Is it required to register on <app.pulumi.com> eve...
# general
c
Is it required to register on app.pulumi.com even if we’re using it in our self-hosted GitLab instance, for CI/CD? .https://www.pulumi.com/docs/guides/continuous-delivery/gitlab-ci/
l
No. You have to log in, but you can log into any backend, it doesn't have to be the Pulumi one.
c
Ah, got it.
So, it would be similar to how I’m currently playing around with pulumi locally.
l
Exactly.
On that page, the sample setup.sh has a line
pulumi login
. You would need a different line there, to log into the correct backend.
c
Got it.
Regarding the _stacks_: ideally the stack config would reside in the same repo as the app/service I’m trying to deploy. Is it also possible to have that config elsewhere (say in s3/some other repo), that I can just wget in my service CI at deployment time and configure and use?
l
I suppose so, so long as you get it before you run any pulumi commands..
Sounds like you might want to investigate automation-api. That doesn't require the stack to be on disc at all, you can configure it programmatically.
c
Interesting! I’ll check it out. What I’m thinking of is if I want to create, say, a generic k8s deployer based on pulumi, that I can wire up in the Gitlab CI of any service, and use some sort of config hosted in the service repo to figure out what’s the image name, resources etc, the pulumi code could do the rest. I guess what I’m trying to get at is taking the headache of having to manage the infra/deploy part away from developers. They can just work on their apps, create a small config file that defines what k8s resources the app needs, what svc/ing to configure, and the rest can be handled by this utility that could just be packaged as a docker image and referenced in the Gitlab CI.
Copy code
deploy:
  extends: .aws_auth  ## takes care of aws auth etc.

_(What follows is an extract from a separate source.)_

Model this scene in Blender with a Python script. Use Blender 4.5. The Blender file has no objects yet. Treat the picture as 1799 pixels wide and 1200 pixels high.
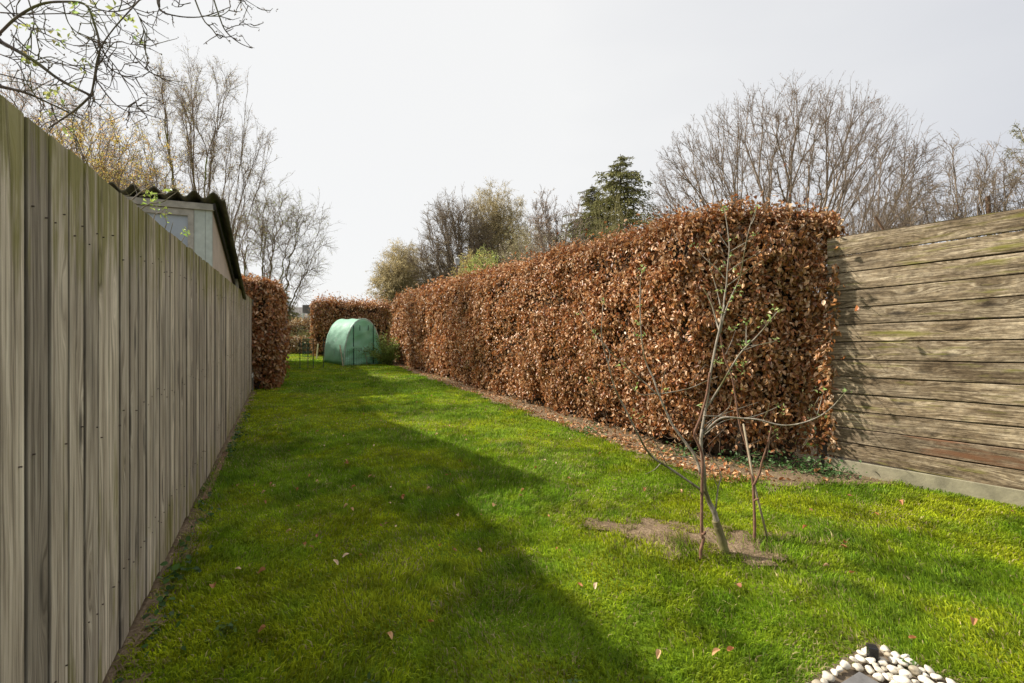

  image: my-co/my-pulumi-image
  stage: deploy
  script:
    - node my-pulumi-app /path/to/config
Something like that.
l
There are ways to achieve that, and more (and simpler) ways coming in the future. I would suggest for now going with template code, ComponentResources and the like, at least for the first few projects. This will allow the "early adopter" developers to learn more about Pulumi, while giving time for some in-progress Pulumi features to be completed and released.
Don't put too much effort into automating all the things right now. Much of it will be done for you, in the future.
c
Awesome, that is great to hear 🙂. Thanks for answering my totally noob questions, @little-cartoon-10569 🙏🏽. Pulumi looks really interesting. There’s so many use cases where we could reduce dev effort, keep things DRY, and avoid the massive YAML-fest we have right now. Looking forward to it.